** EXERCISE INPUT **
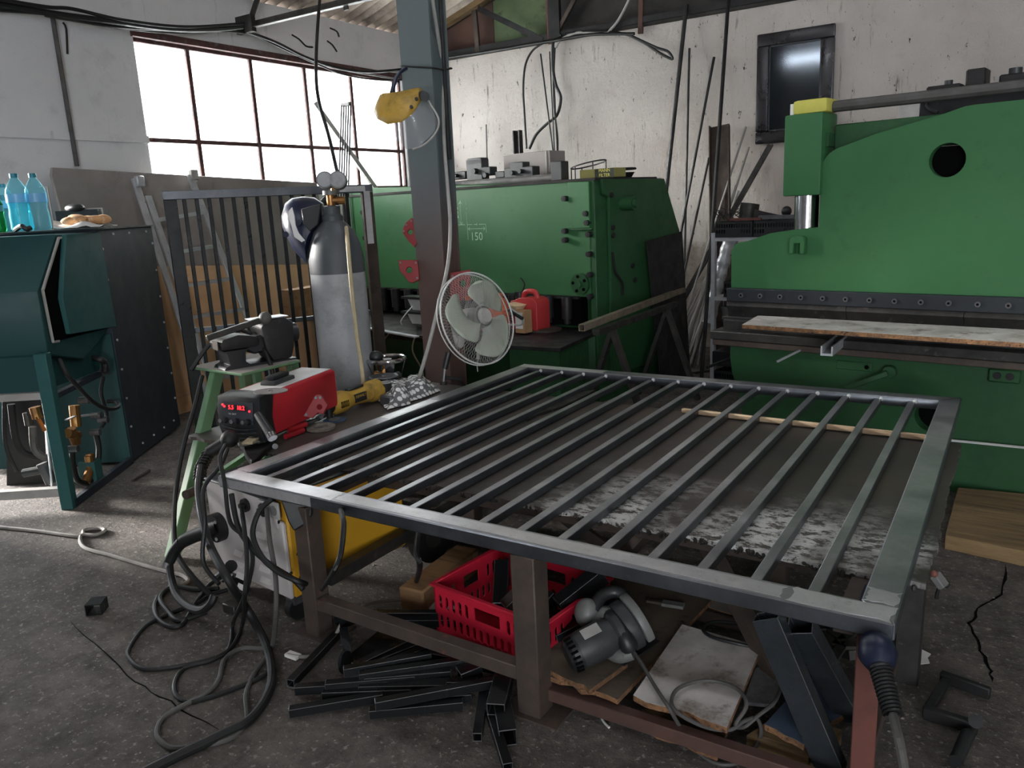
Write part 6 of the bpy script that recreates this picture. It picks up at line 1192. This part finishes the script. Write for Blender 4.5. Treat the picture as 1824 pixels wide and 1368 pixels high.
m=MB(); a=PY(1372,258,8.1); b=PY(1320,350,7.9); e=a+(b-a)*(a.z/(a.z-b.z)); m.bar(a,e,.05,.006,(0,1,0)); m.bar(a+X3*.025,e+X3*.025,.006,.05,(0,1,0)); one('angle_iron',m,'darksteel','grey angle iron slanting below the framed mirror','angle')
rl=T('foil_duct','crumpled silver duct leaning behind the rack','duct',PY(1275,480,7.4)); m=MB(); m.tube([PY(1300,425,7.4),PY(1288,470,7.35),PY(1275,520,7.3),PY(1262,575,7.25)],lambda t:.060+.005*math.sin(t*45),14,12); m.build('duct','alu',rl)
# rack
RD=6.45
rk=T('storage_rack','grey steel rack with crates behind the left end of the press brake','rack',PD(1300,640,RD)); q0=PD(1272,420,RD); rkU=U
def RK(a,b,z): return V((q0.x,q0.y,0))+U*a+N*b+Z3*z
for a,b in ((0,0),(1.0,0),(0,.4),(1.0,.4)):
    m=MB(); m.box(RK(a,b,.65),(.035,.035,1.30),AX); m.build('upright','alu',rk)
sz=[]
for px_y in (424,532,610):
    z=PD(1276,px_y,RD).z; sz.append(z); m=MB(); m.box(RK(.5,.2,z-.01),(1.0,.42,.03),AX); m.build('shelf','alu',rk)
def pcrate(a0,a1,z,h,label,b0=-.02,b1=.3,fill=True):
    c=T('plastic_crate',label,'crate',RK((a0+a1)/2,(b0+b1)/2,z)); L_=a1-a0
    holes=[]; n=max(3,int(L_/.022))
    rows=2
    for r_ in range(rows):
        for i in range(n):
            x=.015+i*(L_-.03)/(n-1); y=h*(.36+.36*r_); 
            if r_==0 and L_*.3<x<L_*.7: continue
            holes.append([(x-.006,y-h*.12),(x+.006,y-h*.12),(x+.006,y+h*.12),(x-.006,y+h*.12)])
    m=MB(); m.plate_hole([(0,0),(L_,0),(L_,h),(0,h)],holes,RK(a0,b0,z),U,Z3,N,.006); m.build('front_wall','plasticblack',c,smooth=False)
    for p0,p1,nm in ((RK(a0,b0,z),RK(a0,b1,z),'end_wall'),(RK(a1,b0,z),RK(a1,b1,z),'end_wall'),(RK(a0,b1,z),RK(a1,b1,z),'back_wall')):
        m=MB(); m.prism([p0,p1,p1+Z3*h,p0+Z3*h],(N if nm=='back_wall' else U)*.006); m.build(nm,'plasticblack',c)
    m=MB(); m.prism([RK(a0,b0,z),RK(a1,b0,z),RK(a1,b1,z),RK(a0,b1,z)],Z3*.005); m.build('bottom','plasticblack',c)
    return c
z0=sz[0]+.006
pcrate(.02,.33,z0,.125,'black plastic crate at the left on the top shelf of the rack'); pcrate(.345,.68,z0,.125,'black plastic crate on the top shelf beside the piston')
pcrate(.10,.42,sz[1]+.006,.13,'black plastic crate on the middle shelf of the rack'); pcrate(.02,.40,.005,.15,'low black crate at the foot of the rack')
t=T('scrap_metal','curved steel ring and bent plates heaped over the top crates','scrap',RK(.3,.1,z0+.13))
q=RK(.24,.1,z0+.13); m=MB(); m.lathe([(.075,0),(.075,.13),(.07,.13),(.07,0)],q,(.15,0,1),22); m.build('ring','darksteel',t); m=MB(); m.prism([RK(a,.06,z0+z) for a,z in ((.22,.24),(.30,.14),(.62,.14),(.40,.19))],N*.01); m.build('bent_plate','darksteel',t); m=MB(); m.box(RK(.28,.0,z0+.14),(.26,.06,.02),AX); m.build('rusty_strip','redlead',t); m=MB(); m.box(RK(.52,.0,z0+.15),(.28,.03,.03),AX); m.build('bar','greysteel',t); m=MB(); m.sphere(RK(.58,.05,z0+.19),.04,10,7); m.build('knob','plasticblack',t)
for i in range(14):
    a=random.uniform(.0,.18); m=MB(); p=RK(a,random.uniform(0,.15),z0+.12+random.uniform(0,.05)); m.tube([p,p+V((random.uniform(-.06,.06),random.uniform(-.05,.05),.05)),p+V((random.uniform(-.08,.08),0,.02+random.random()*.06))],.004,5,3); m.build('wire','darksteel',t)
m=MB(); p=RK(.60,.35,z0); m.box(p+Z3*.15,(.1,.06,.3),AX); one('terracotta_block',m,'redlead','reddish brick like block on the top shelf beside the piston','block')
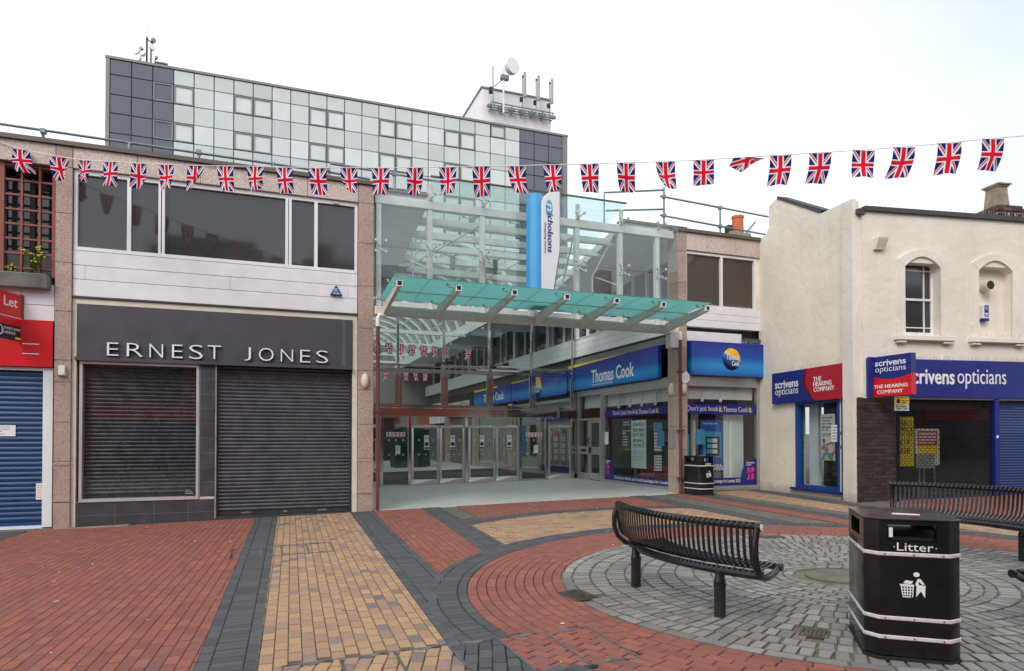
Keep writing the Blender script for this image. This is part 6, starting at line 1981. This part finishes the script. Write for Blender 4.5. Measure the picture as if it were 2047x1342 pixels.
# ------------------------------------------------------------------ benches: curved steel slats on tubular legs
def bench(label, ac, half, legs, off, gzv, group='curved black slatted benches round the sett circle'):
    """ac: middle angle (deg) seen from the ring centre; slats run radially and curl up into the back"""
    a_ = R(ac)
    cx, cy_ = C0[0]+off*math.cos(a_), C0[1]+off*math.sin(a_)
    bx_, by_ = cx+2.3*math.cos(a_), cy_+2.3*math.sin(a_)
    t = thing('bench', label, 'bench', (bx_, by_, gzv), 0, group)

    def P(r, ang, z): return (cx+r*math.cos(ang), cy_+r*math.sin(ang), gzv+z)
    a0, a1 = a_-R(half), a_+R(half)
    N_ = 22
    arc_ = lambda r, z, s=0.0: [P(r, a0+(a1-a0)*i/N_, z) for i in range(N_+1)]
    part('top_rail', MB().tube(arc_(2.455, .835), .026, 10), W['bench_black'], t)
    part('front_rail', MB().tube(arc_(1.965, .435), .026, 10), W['bench_black'], t)
    part('lower_tube', MB().tube(arc_(2.33, .41), .038, 10), W['bench_black'], t)
    prof = [(2.40, .83), (2.425, .868), (2.46, .872), (2.488, .845), (2.482, .80), (2.476, .70), (2.462, .60), (2.43, .52), (2.36, .47), (2.22, .45), (2.1, .452), (2.02, .46), (1.965, .468), (1.935, .45), (1.93, .42)]
    wide = .0126
    n = 39
    mesh_v = []
    th_ = .007
    # one slat in its own frame (x = radial, y = along the arc); every slat shares it
    v = []
    for i, (r, z) in enumerate(prof):
        p0 = prof[max(i-1, 0)]; p1 = prof[min(i+1, len(prof)-1)]
        d = Vector((p1[0]-p0[0], p1[1]-p0[1])).normalized()
        nr = Vector((-d.y, d.x))*th_*.5
        k_ = r/2.3
        for y in (-wide*k_, wide*k_):
            v.append((r+nr.x, y, z+nr.y))
        for y in (wide*k_, -wide*k_):
            v.append((r-nr.x, y, z-nr.y))
    f = []
    for i in range(len(prof)-1):
        for k in range(4):
            f.append((i*4+k, i*4+(k+1) % 4, (i+1)*4+(k+1) % 4, (i+1)*4+k))
    f += [(3, 2, 1, 0), tuple((len(prof)-1)*4+k for k in range(4))]
    me = mesh_of('slat', MB().add(v, f), W['bench_black'])
    for i in range(n):
        ang = a0+R(1.1)+(a1-a0-R(2.2))*i/(n-1)
        link('slat', me, t, INV[t.name] @ Matrix.Translation((cx, cy_, gzv)) @ Matrix.Rotation(ang, 4, 'Z'))
    for ang in (a0, a1):
        part('end_frame', MB().tube([P(2.455, ang, .835), P(2.50, ang, .72), P(2.50, ang, .6), P(2.46, ang, .49), P(2.38, ang, .415), P(2.28, ang, .385), P(2.15, ang, .385), P(2.03, ang, .405), P(1.965, ang, .435)], .029, 10), W['bench_black'], t)
        s_ = 1 if ang == a1 else -1
        part('rail_cap', MB().tube([P(2.455, ang, .835), P(2.455, ang+s_*.014, .835)], .036, 12), W['bench_black'], t)
        part('rail_cap', MB().tube([P(1.965, ang, .435), P(1.965, ang+s_*.018, .435)], .036, 12), W['bench_black'], t)
    for la in legs:
        ang = a_+R(la)
        x, y, z = P(2.345, ang, 0)
        part('leg', MB().lathe((x, y, gzv-.03), [(.052, 0), (.052, .30), (.056, .305), (.056, .325), (.050, .33), (.054, .335), (.054, .35), (.044, .37), (.042, .44)], 14), W['bench_black'], t)
    return t


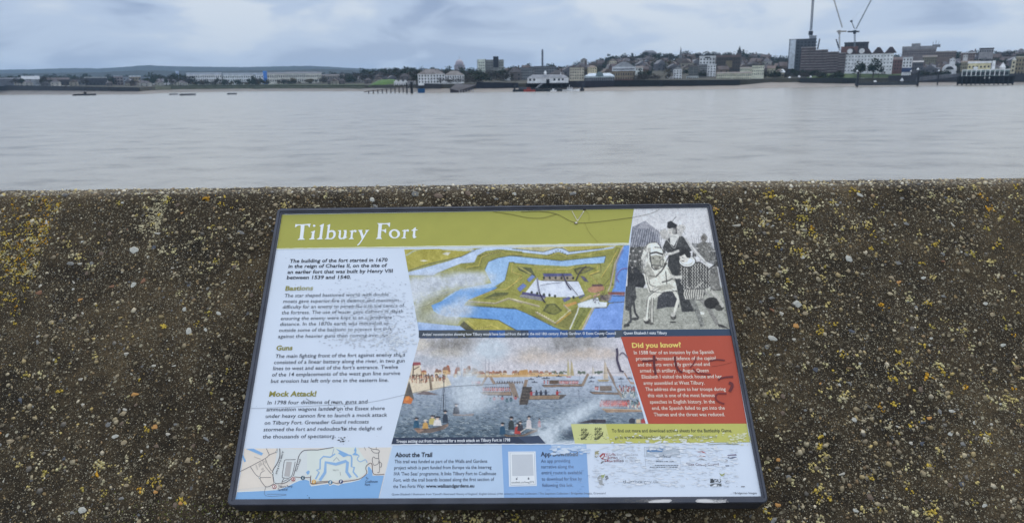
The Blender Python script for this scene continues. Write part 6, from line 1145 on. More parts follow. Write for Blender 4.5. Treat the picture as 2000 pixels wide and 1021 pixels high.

** WRITTEN PROBLEM **
Extract the lines from the line with "Keep writing the" to the line with "t = thing('bench', label, 'bench', (bx_, by_, gzv), 0, group)", inclusive, reproducing them exactly and leaving out every other line.

** THE SOLUTION **
Keep writing the Blender script for this image. This is part 6, starting at line 1981. This part finishes the script. Write for Blender 4.5. Measure the picture as if it were 2047x1342 pixels.
# ------------------------------------------------------------------ benches: curved steel slats on tubular legs
def bench(label, ac, half, legs, off, gzv, group='curved black slatted benches round the sett circle'):
    """ac: middle angle (deg) seen from the ring centre; slats run radially and curl up into the back"""
    a_ = R(ac)
    cx, cy_ = C0[0]+off*math.cos(a_), C0[1]+off*math.sin(a_)
    bx_, by_ = cx+2.3*math.cos(a_), cy_+2.3*math.sin(a_)
    t = thing('bench', label, 'bench', (bx_, by_, gzv), 0, group)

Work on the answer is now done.